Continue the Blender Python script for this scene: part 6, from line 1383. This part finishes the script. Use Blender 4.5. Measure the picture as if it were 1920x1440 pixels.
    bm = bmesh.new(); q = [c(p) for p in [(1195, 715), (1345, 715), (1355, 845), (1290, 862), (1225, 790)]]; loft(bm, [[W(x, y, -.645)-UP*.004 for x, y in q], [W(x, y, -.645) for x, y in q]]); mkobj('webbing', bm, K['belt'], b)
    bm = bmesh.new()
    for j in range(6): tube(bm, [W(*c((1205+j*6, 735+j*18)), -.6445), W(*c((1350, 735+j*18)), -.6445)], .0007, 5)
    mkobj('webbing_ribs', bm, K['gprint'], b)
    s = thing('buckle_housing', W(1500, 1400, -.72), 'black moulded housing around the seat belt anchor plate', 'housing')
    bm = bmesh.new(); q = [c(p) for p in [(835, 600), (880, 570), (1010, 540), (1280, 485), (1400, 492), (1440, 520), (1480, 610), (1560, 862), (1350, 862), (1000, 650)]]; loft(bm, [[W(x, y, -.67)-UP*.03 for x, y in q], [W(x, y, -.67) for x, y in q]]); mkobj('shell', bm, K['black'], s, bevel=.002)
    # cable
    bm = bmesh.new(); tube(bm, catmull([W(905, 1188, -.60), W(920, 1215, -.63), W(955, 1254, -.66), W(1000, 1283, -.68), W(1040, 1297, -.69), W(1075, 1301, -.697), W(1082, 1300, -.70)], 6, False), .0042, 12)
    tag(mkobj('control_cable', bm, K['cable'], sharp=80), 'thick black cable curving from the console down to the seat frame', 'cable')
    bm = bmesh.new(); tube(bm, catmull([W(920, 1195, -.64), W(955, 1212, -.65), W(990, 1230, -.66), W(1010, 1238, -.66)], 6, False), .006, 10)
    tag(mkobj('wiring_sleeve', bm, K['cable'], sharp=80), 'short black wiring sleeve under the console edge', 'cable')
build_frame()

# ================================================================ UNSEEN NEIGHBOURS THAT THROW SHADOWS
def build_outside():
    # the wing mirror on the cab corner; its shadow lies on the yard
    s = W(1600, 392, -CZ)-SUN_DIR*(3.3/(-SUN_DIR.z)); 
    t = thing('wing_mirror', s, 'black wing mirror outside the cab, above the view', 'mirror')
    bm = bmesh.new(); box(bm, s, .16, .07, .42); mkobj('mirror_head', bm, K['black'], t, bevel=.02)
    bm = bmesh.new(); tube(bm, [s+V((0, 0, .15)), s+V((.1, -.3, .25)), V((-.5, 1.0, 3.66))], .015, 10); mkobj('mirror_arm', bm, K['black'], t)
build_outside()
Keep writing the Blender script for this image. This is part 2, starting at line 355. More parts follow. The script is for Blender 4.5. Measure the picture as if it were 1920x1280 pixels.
┄┄┄┄┄┄┄┄┄┄
▶ **What is asked**:
Return the full listing, character for character.

▶ **Expected output**:
Continue the Blender Python script for this scene: part 6, from line 1383. This part finishes the script. Use Blender 4.5. Measure the picture as if it were 1920x1440 pixels.
    bm = bmesh.new(); q = [c(p) for p in [(1195, 715), (1345, 715), (1355, 845), (1290, 862), (1225, 790)]]; loft(bm, [[W(x, y, -.645)-UP*.004 for x, y in q], [W(x, y, -.645) for x, y in q]]); mkobj('webbing', bm, K['belt'], b)
    bm = bmesh.new()
    for j in range(6): tube(bm, [W(*c((1205+j*6, 735+j*18)), -.6445), W(*c((1350, 735+j*18)), -.6445)], .0007, 5)
    mkobj('webbing_ribs', bm, K['gprint'], b)
    s = thing('buckle_housing', W(1500, 1400, -.72), 'black moulded housing around the seat belt anchor plate', 'housing')
    bm = bmesh.new(); q = [c(p) for p in [(835, 600), (880, 570), (1010, 540), (1280, 485), (1400, 492), (1440, 520), (1480, 610), (1560, 862), (1350, 862), (1000, 650)]]; loft(bm, [[W(x, y, -.67)-UP*.03 for x, y in q], [W(x, y, -.67) for x, y in q]]); mkobj('shell', bm, K['black'], s, bevel=.002)
    # cable
    bm = bmesh.new(); tube(bm, catmull([W(905, 1188, -.60), W(920, 1215, -.63), W(955, 1254, -.66), W(1000, 1283, -.68), W(1040, 1297, -.69), W(1075, 1301, -.697), W(1082, 1300, -.70)], 6, False), .0042, 12)
    tag(mkobj('control_cable', bm, K['cable'], sharp=80), 'thick black cable curving from the console down to the seat frame', 'cable')
    bm = bmesh.new(); tube(bm, catmull([W(920, 1195, -.64), W(955, 1212, -.65), W(990, 1230, -.66), W(1010, 1238, -.66)], 6, False), .006, 10)
    tag(mkobj('wiring_sleeve', bm, K['cable'], sharp=80), 'short black wiring sleeve under the console edge', 'cable')
build_frame()

# ================================================================ UNSEEN NEIGHBOURS THAT THROW SHADOWS
def build_outside():
    # the wing mirror on the cab corner; its shadow lies on the yard
    s = W(1600, 392, -CZ)-SUN_DIR*(3.3/(-SUN_DIR.z)); 
    t = thing('wing_mirror', s, 'black wing mirror outside the cab, above the view', 'mirror')
    bm = bmesh.new(); box(bm, s, .16, .07, .42); mkobj('mirror_head', bm, K['black'], t, bevel=.02)
    bm = bmesh.new(); tube(bm, [s+V((0, 0, .15)), s+V((.1, -.3, .25)), V((-.5, 1.0, 3.66))], .015, 10); mkobj('mirror_arm', bm, K['black'], t)
build_outside()
Keep writing the Blender script for this image. This is part 2, starting at line 355. More parts follow. The script is for Blender 4.5. Measure the picture as if it were 1920x1280 pixels.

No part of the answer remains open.